Group also demands for a seperate state

The Okun ethnic group of Kogi state is agitating for a boundary readjustment which will see it become part of the south west politically and administratively.

Under the current arrangement, Kogi state, which the ethnic group is currently under, is in north central geopolitical zone.


The group agitation is contained in a memorandum sent to the the national assembly’s constitution review Committee Babatunde Fadumiyo signed on behalf of Femi Mokikan, president of Okun Development Association (ODA).

The ethnic group also demanded a separate state which would be made up of the Okun people and the core Yoruba speaking part of Kwara state.


The group also expressed support for the restructuring of Nigeria to “bring about a truly federal republic”.

“The Okun people in Kogi State are convinced that a Sovereign National Conference will be a welcome platform to canvass and advocate a redress for multiple injustices that have arisen from their wrong situation since Lord Lugard’s proclamation of an artificial boundary between the Northern Protectorate and the Southern Protectorate in 1990,” the document read.

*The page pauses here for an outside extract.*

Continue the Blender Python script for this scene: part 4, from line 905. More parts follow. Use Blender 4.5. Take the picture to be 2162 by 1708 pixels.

“The various protests, appeals and advocacy for fairness, equity and justice at several Constitution Conferences in London and Nigeria, the Willinks Commission of Enquiry on Minority Rights, several Panels of Creation of States and Boundary Adjustment hitherto, have not attracted the desired attention, as the people have never been allowed to determine where they should belong and who should govern them and guarantee their self-actualization, security, development and overall well-being.

“There has been a loud, popular and persistent clamour for the readjustment or re-relocation of Okun People politically and administratively from the north central zone to the south-west zone of Nigeria.


“The Okun People of Kogi State reaffirm their Yoruba origin. It is incontrovertible that their culture and values are the same as those of Yoruba in the south-west of Nigeria with whom we share territorial contiguity and economic relations. We therefore put as our core demand, the readjustment and relocation of Okun people’s political and land boundary from the north-central to the south-west.”

In February, Senate President Ahmad Lawan inaugurated a 56-man steering and constitution review committee to engage Nigerians on issues they feel should amended.